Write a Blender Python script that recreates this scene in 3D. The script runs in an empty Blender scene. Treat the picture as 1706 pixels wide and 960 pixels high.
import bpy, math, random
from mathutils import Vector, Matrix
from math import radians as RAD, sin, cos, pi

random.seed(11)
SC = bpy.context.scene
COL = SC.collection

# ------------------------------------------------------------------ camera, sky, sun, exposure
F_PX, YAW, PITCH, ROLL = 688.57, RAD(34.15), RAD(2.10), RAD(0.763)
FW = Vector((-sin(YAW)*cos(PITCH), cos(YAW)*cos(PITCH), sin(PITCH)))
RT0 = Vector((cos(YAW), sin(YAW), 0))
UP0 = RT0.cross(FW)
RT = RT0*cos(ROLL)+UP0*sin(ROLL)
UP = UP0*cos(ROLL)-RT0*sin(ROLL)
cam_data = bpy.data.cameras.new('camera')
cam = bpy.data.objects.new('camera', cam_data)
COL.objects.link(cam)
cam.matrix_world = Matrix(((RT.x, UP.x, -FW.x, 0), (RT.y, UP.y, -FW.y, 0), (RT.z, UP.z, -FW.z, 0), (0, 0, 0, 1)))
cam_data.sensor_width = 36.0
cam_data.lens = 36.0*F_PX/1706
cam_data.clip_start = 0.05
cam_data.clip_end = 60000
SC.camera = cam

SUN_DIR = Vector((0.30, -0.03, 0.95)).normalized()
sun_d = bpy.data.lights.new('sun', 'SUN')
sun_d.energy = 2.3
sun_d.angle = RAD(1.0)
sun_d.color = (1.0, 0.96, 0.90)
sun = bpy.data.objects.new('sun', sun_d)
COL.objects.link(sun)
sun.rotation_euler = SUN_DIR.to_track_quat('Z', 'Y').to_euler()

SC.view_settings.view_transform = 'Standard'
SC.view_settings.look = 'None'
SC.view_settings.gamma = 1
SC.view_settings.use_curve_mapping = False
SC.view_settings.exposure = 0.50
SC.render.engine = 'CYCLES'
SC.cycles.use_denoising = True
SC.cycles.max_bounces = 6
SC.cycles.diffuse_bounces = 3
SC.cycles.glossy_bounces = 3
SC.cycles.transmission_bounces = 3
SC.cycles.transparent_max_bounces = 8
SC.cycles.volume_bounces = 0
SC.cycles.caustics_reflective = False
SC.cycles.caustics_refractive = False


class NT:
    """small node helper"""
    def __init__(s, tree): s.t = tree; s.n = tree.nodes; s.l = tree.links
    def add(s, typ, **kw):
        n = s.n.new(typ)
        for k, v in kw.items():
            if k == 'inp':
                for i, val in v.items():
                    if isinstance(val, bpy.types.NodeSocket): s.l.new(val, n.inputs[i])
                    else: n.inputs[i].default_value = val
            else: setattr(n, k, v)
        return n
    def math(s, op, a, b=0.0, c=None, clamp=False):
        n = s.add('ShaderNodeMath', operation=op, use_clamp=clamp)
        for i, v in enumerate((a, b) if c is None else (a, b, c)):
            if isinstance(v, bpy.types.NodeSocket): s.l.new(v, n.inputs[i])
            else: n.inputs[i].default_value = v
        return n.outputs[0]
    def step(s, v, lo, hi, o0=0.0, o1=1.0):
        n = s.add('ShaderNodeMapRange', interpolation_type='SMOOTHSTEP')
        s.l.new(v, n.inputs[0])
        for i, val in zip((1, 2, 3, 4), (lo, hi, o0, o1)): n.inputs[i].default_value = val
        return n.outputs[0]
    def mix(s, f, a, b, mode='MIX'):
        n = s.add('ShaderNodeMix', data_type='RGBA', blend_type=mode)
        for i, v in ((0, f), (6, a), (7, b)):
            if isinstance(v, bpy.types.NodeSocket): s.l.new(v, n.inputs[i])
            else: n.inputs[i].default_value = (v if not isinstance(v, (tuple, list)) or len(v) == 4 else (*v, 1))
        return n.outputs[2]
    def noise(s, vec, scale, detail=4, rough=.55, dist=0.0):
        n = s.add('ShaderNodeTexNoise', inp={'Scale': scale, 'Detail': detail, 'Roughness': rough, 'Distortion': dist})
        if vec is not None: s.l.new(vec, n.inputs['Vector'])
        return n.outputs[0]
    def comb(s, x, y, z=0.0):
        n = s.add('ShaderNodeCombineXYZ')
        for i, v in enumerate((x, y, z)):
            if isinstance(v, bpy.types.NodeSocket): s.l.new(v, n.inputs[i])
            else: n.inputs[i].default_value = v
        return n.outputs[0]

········

WRITTEN REQUEST:
Print out the whole listing exactly as it appears.

TASK SOLUTION:
Write a Blender Python script that recreates this scene in 3D. The script runs in an empty Blender scene. Treat the picture as 1706 pixels wide and 960 pixels high.
import bpy, math, random
from mathutils import Vector, Matrix
from math import radians as RAD, sin, cos, pi

random.seed(11)
SC = bpy.context.scene
COL = SC.collection

# ------------------------------------------------------------------ camera, sky, sun, exposure
F_PX, YAW, PITCH, ROLL = 688.57, RAD(34.15), RAD(2.10), RAD(0.763)
FW = Vector((-sin(YAW)*cos(PITCH), cos(YAW)*cos(PITCH), sin(PITCH)))
RT0 = Vector((cos(YAW), sin(YAW), 0))
UP0 = RT0.cross(FW)
RT = RT0*cos(ROLL)+UP0*sin(ROLL)
UP = UP0*cos(ROLL)-RT0*sin(ROLL)
cam_data = bpy.data.cameras.new('camera')
cam = bpy.data.objects.new('camera', cam_data)
COL.objects.link(cam)
cam.matrix_world = Matrix(((RT.x, UP.x, -FW.x, 0), (RT.y, UP.y, -FW.y, 0), (RT.z, UP.z, -FW.z, 0), (0, 0, 0, 1)))
cam_data.sensor_width = 36.0
cam_data.lens = 36.0*F_PX/1706
cam_data.clip_start = 0.05
cam_data.clip_end = 60000
SC.camera = cam

SUN_DIR = Vector((0.30, -0.03, 0.95)).normalized()
sun_d = bpy.data.lights.new('sun', 'SUN')
sun_d.energy = 2.3
sun_d.angle = RAD(1.0)
sun_d.color = (1.0, 0.96, 0.90)
sun = bpy.data.objects.new('sun', sun_d)
COL.objects.link(sun)
sun.rotation_euler = SUN_DIR.to_track_quat('Z', 'Y').to_euler()

SC.view_settings.view_transform = 'Standard'
SC.view_settings.look = 'None'
SC.view_settings.gamma = 1
SC.view_settings.use_curve_mapping = False
SC.view_settings.exposure = 0.50
SC.render.engine = 'CYCLES'
SC.cycles.use_denoising = True
SC.cycles.max_bounces = 6
SC.cycles.diffuse_bounces = 3
SC.cycles.glossy_bounces = 3
SC.cycles.transmission_bounces = 3
SC.cycles.transparent_max_bounces = 8
SC.cycles.volume_bounces = 0
SC.cycles.caustics_reflective = False
SC.cycles.caustics_refractive = False


class NT:
    """small node helper"""
    def __init__(s, tree): s.t = tree; s.n = tree.nodes; s.l = tree.links
    def add(s, typ, **kw):
        n = s.n.new(typ)
        for k, v in kw.items():
            if k == 'inp':
                for i, val in v.items():
                    if isinstance(val, bpy.types.NodeSocket): s.l.new(val, n.inputs[i])
                    else: n.inputs[i].default_value = val
            else: setattr(n, k, v)
        return n
    def math(s, op, a, b=0.0, c=None, clamp=False):
        n = s.add('ShaderNodeMath', operation=op, use_clamp=clamp)
        for i, v in enumerate((a, b) if c is None else (a, b, c)):
            if isinstance(v, bpy.types.NodeSocket): s.l.new(v, n.inputs[i])
            else: n.inputs[i].default_value = v
        return n.outputs[0]
    def step(s, v, lo, hi, o0=0.0, o1=1.0):
        n = s.add('ShaderNodeMapRange', interpolation_type='SMOOTHSTEP')
        s.l.new(v, n.inputs[0])
        for i, val in zip((1, 2, 3, 4), (lo, hi, o0, o1)): n.inputs[i].default_value = val
        return n.outputs[0]
    def mix(s, f, a, b, mode='MIX'):
        n = s.add('ShaderNodeMix', data_type='RGBA', blend_type=mode)
        for i, v in ((0, f), (6, a), (7, b)):
            if isinstance(v, bpy.types.NodeSocket): s.l.new(v, n.inputs[i])
            else: n.inputs[i].default_value = (v if not isinstance(v, (tuple, list)) or len(v) == 4 else (*v, 1))
        return n.outputs[2]
    def noise(s, vec, scale, detail=4, rough=.55, dist=0.0):
        n = s.add('ShaderNodeTexNoise', inp={'Scale': scale, 'Detail': detail, 'Roughness': rough, 'Distortion': dist})
        if vec is not None: s.l.new(vec, n.inputs['Vector'])
        return n.outputs[0]
    def comb(s, x, y, z=0.0):
        n = s.add('ShaderNodeCombineXYZ')
        for i, v in enumerate((x, y, z)):
            if isinstance(v, bpy.types.NodeSocket): s.l.new(v, n.inputs[i])
            else: n.inputs[i].default_value = v
        return n.outputs[0]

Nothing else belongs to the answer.